Es que yo estoy haciendo una tesis sobre la adaptación al español del limerick en María Elena Walsh, le dije al incrédulo muchacho. ¿Una tesis? Una tesis. El incrédulo muchacho se llama Pablo Arias y estuvo a cargo de un taller en la FIL niños. El taller tenía por objetivo que los niños escribieran, sí, limericks. Ojalá tuviera una cámara captando mis reacciones por la vida, porque sé que la expresión en mi rostro cuando vi la descripción del taller debe parecerse a eso que llaman maravilla.
Tuve que entrevistar improvisadamente a Pablo Arias y él accedió con mucho gusto. Resultó que el taller era difícil, justamente porque los niños no están acostumbrados a ese tipo de texto así, tan sin sentido, tan contrahecho, tan disparatadamente libre, tan feliz en su subversión. Lo primero que me sorprendió es que no les daban a leer limericks a los niños, sino que los hacían surgir mediante ilustraciones. Primero armaban a un personaje extraño que tenían ellos en un rompecabezas con imanes, y luego se animaban a crear a sus propios personajes muy à la Lear, à la Carroll... à la Walsh.

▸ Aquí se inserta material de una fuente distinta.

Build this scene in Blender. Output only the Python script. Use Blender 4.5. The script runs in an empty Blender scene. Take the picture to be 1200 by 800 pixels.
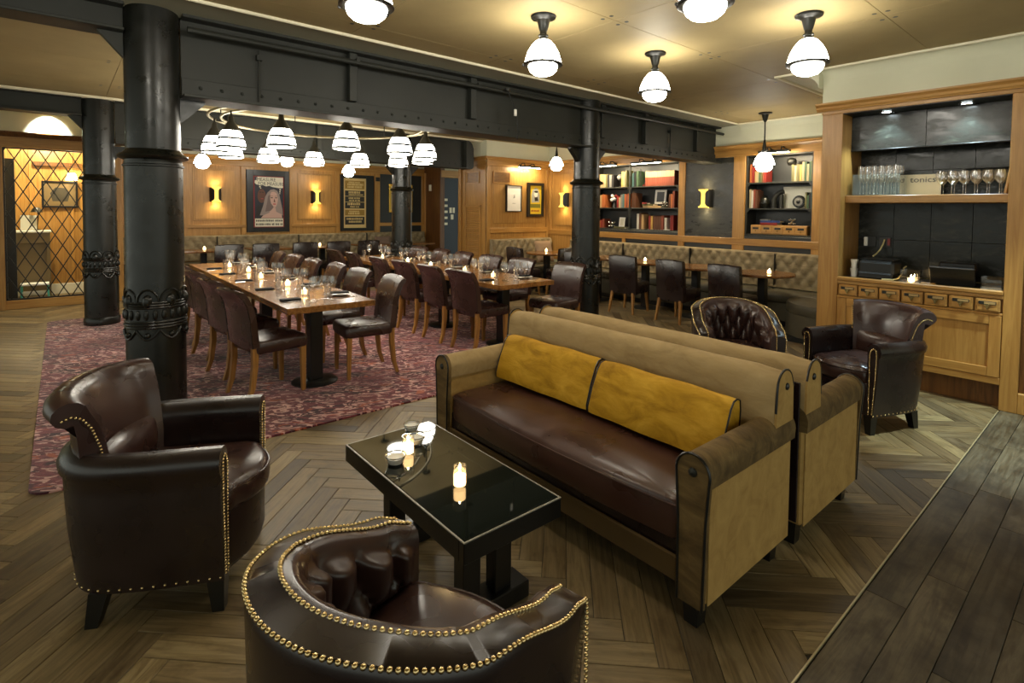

En ese momento había una niña en acción, una sola en el taller. Había creado a Chestilín, con unas grandes orejas y un ombligo descomunal. Me asombró ver lo fácil que el limerick se le trepó a la oreja y corrió a la voz, que es más o menos como describe el proceso mi querida María Elena. La otra encargada del taller, Daniela Galván, la apoyó en el número de versos y la secuencia de rima y fue escribiendo el resultado en una enorme pizarra negra que fungía como tercera pared del taller, hasta que le salió esta chulada:
Chestilín es un simplón
y está muy orejón,
en el bosque hace malabares
y navega por los mares
y con el ombligo come melón.
Mientras la niña dibujaba a Chestilín en la pizarra, Daniela se acercó a donde estaba yo entrevistando a Pablo. Ella está haciendo una tesis sobre limericks, le dijo su compañero. ¿Una tesis? Una tesis. Y se unió a la plática, también tenía mucho que contarme. Me dijeron que para los papás y los niños es algo totalmente nuevo y que para ellos dos también lo era, porque hasta que les asignaron el tema del taller supieron lo que era un limerick. Igual que yo, que conocí este género precioso hasta que leí la introducción al ejemplar de Zoo Loco que tengo desde mi muy tierna infancia, y el resto es historia.
No saben lo que están haciendo por el limerick, les dije a Pablo y a Daniela, quienes estaban realmente emocionados. Su taller parecía algo incomprendido a comparación de otros donde los niños se formaban por montones, pero en lo que platicábamos comenzó a acercarse gente y formaron un grupo suficiente como para seguir divulgando la palabra del limerick. Qué felicidad. Antes de irme, me regalaron de contrabando los materiales que usaban para el taller y me mostraron un ejemplar del libro de Edward Lear traducido por Eduardo Berti que yo nunca he podido conseguir. Le tomé una foto al libro, a la pizarra, a los talleristas; les dije que instintivamente habían sacado lo mejor del limerick al usar el detonante de la ilustración como Lear, pero poner tanto cuidado en el texto como Carroll y Walsh. Ellos estaban muy contentos, pero no más que yo.
Yo sabía que tenía que venir a esta FIL de Argentina y nonsense, pero no sabía que resultaría tan entrañable. Y por tantas cosas.